═══ RECORDED DATA

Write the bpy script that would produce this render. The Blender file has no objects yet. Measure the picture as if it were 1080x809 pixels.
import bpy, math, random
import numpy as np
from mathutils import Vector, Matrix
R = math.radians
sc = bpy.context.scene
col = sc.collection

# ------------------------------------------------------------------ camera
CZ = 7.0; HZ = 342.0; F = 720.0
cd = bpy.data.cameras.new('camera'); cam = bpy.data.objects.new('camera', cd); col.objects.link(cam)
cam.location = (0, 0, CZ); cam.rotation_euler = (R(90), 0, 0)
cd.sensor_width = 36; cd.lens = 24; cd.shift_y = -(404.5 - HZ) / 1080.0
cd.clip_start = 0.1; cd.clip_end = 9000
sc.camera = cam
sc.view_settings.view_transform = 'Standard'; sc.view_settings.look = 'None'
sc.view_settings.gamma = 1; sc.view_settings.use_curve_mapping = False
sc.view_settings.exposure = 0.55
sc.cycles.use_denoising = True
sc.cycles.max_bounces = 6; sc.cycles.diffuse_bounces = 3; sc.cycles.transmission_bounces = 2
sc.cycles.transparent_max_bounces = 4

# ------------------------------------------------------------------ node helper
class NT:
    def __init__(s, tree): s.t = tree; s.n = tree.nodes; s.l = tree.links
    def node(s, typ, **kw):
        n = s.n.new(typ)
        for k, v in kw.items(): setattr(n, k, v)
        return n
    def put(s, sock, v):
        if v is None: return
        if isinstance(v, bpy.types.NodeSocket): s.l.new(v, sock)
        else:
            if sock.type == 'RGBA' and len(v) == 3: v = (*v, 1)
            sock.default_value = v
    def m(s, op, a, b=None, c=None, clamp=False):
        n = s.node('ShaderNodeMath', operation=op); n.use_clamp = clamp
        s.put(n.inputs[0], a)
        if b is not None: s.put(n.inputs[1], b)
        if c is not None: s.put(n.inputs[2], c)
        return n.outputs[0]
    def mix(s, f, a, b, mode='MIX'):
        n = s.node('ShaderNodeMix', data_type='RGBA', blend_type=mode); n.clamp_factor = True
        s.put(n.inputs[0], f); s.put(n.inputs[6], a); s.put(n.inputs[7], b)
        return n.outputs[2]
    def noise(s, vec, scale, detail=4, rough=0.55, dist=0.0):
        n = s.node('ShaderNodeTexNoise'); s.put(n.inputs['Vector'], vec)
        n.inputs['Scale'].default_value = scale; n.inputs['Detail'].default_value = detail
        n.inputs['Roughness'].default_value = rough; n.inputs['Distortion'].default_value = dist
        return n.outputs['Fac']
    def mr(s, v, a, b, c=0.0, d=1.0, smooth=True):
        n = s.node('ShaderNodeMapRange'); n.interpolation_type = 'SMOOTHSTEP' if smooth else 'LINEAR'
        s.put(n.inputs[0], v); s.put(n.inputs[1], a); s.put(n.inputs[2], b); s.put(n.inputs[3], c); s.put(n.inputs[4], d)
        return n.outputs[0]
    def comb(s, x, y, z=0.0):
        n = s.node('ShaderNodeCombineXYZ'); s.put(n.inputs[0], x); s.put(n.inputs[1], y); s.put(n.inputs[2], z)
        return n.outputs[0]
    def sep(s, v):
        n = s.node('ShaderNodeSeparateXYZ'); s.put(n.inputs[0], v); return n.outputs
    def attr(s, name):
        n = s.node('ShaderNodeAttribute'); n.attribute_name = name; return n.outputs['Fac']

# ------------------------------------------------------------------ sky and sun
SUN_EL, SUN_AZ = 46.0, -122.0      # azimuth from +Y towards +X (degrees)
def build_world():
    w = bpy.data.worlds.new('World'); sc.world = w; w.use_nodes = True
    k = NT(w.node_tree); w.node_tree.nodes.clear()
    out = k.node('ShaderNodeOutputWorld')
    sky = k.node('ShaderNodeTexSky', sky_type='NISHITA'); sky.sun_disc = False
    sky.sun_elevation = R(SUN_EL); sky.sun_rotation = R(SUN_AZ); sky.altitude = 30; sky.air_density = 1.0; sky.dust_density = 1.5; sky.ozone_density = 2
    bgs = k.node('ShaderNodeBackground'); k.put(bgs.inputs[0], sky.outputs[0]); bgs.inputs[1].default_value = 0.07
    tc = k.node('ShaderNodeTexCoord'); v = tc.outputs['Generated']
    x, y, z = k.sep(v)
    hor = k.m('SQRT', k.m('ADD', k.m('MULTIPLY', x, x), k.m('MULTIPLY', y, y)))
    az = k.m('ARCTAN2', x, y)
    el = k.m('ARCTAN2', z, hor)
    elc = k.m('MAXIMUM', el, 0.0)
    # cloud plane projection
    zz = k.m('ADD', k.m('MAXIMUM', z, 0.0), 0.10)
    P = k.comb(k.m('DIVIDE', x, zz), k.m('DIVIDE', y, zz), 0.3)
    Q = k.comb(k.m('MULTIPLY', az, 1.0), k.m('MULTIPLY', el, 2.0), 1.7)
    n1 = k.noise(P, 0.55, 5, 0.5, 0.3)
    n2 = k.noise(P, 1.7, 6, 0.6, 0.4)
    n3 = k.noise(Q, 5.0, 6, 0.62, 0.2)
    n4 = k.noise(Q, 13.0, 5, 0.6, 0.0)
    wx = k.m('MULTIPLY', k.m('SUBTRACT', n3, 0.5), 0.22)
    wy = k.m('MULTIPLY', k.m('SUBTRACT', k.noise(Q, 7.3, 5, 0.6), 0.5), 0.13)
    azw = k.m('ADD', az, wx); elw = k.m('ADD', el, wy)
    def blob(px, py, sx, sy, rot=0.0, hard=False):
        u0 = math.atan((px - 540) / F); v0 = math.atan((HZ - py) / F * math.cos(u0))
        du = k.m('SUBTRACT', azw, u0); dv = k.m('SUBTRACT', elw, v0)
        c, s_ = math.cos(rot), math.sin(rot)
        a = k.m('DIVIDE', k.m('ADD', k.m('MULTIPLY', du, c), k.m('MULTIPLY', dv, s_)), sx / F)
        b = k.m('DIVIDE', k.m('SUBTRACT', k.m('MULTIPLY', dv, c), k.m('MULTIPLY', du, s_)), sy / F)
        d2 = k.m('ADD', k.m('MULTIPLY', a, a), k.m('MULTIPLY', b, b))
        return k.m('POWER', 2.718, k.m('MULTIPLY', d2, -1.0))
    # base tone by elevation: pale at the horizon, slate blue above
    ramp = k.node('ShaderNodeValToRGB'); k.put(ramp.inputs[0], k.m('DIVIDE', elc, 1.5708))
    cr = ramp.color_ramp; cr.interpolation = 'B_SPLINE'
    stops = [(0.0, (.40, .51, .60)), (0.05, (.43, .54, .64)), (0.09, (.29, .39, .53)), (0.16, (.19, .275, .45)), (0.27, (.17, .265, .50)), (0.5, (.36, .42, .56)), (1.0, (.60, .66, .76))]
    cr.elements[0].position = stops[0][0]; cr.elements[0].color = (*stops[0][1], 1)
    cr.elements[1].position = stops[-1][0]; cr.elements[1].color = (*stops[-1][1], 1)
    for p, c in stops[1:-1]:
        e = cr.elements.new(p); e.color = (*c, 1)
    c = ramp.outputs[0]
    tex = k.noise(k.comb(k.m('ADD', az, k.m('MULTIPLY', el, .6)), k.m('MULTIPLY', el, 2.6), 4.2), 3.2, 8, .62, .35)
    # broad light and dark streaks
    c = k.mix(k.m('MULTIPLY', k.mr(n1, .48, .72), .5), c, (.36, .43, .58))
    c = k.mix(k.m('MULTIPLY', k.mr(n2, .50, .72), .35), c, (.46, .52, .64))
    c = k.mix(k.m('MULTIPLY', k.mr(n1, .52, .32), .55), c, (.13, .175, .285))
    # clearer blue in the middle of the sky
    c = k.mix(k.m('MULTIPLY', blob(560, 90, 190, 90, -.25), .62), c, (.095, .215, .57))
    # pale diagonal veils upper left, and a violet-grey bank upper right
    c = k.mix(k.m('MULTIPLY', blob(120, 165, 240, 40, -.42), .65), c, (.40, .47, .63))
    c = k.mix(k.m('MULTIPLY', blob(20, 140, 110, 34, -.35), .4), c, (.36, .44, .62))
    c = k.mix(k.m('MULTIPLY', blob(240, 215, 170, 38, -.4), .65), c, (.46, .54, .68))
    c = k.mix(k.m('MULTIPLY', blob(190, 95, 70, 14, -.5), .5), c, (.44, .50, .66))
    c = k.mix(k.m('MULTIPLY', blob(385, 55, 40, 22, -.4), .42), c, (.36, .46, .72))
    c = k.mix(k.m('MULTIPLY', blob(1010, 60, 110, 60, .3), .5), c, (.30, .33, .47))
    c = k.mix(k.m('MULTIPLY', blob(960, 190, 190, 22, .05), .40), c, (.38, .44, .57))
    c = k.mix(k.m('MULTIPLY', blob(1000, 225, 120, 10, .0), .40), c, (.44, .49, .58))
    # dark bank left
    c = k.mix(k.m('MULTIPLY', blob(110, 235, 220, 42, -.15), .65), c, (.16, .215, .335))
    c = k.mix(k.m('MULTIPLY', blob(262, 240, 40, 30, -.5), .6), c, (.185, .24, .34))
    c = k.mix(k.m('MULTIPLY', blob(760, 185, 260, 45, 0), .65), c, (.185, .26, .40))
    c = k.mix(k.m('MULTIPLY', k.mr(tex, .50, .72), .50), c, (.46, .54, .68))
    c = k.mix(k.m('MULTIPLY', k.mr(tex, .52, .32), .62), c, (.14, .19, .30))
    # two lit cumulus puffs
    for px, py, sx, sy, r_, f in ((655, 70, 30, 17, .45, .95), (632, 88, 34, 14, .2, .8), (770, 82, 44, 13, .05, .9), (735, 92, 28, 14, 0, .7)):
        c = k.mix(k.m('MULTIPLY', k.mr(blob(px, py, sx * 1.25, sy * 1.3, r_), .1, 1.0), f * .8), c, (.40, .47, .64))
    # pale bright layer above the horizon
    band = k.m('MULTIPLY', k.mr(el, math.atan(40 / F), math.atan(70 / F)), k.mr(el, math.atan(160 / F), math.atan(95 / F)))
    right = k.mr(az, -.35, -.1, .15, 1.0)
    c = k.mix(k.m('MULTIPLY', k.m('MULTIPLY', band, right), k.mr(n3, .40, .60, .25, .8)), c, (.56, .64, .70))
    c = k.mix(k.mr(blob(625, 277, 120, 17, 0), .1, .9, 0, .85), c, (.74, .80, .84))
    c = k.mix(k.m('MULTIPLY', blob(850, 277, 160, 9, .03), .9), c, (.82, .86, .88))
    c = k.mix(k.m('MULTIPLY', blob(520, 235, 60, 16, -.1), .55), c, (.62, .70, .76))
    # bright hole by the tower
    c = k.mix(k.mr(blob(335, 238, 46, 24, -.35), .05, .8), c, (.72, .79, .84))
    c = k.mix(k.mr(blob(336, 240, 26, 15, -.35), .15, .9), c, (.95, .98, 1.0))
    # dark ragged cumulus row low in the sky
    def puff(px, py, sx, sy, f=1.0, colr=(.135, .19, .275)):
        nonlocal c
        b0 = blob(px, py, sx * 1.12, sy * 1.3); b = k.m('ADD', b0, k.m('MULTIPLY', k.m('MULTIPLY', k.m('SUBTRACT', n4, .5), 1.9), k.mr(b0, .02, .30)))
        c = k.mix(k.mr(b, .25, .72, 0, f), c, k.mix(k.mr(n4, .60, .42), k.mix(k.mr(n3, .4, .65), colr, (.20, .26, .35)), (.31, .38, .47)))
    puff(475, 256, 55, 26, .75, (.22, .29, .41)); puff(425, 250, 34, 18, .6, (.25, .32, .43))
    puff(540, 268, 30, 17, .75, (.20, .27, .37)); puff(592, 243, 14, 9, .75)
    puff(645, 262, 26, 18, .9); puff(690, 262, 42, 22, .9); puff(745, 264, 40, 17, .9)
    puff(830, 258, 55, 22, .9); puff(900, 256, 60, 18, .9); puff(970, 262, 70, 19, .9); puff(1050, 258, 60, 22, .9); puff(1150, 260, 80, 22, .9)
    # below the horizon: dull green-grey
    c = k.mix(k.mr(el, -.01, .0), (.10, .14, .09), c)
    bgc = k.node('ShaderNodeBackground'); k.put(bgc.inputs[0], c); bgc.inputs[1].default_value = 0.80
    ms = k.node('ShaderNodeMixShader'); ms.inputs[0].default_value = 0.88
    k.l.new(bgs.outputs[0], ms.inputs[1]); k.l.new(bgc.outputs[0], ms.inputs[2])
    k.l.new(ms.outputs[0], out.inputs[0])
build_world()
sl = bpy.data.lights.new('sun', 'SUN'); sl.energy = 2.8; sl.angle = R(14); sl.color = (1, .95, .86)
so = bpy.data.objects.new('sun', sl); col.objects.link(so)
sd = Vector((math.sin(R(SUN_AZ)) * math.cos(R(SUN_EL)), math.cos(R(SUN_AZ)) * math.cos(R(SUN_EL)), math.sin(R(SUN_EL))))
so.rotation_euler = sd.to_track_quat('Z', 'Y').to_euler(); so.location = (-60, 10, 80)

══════

Extract the first line above and each line after it up to and including the one with "col = sc.collection", please, exactly and with nothing else.

* ANSWER TO THE TASK *
Write the bpy script that would produce this render. The Blender file has no objects yet. Measure the picture as if it were 1080x809 pixels.
import bpy, math, random
import numpy as np
from mathutils import Vector, Matrix
R = math.radians
sc = bpy.context.scene
col = sc.collection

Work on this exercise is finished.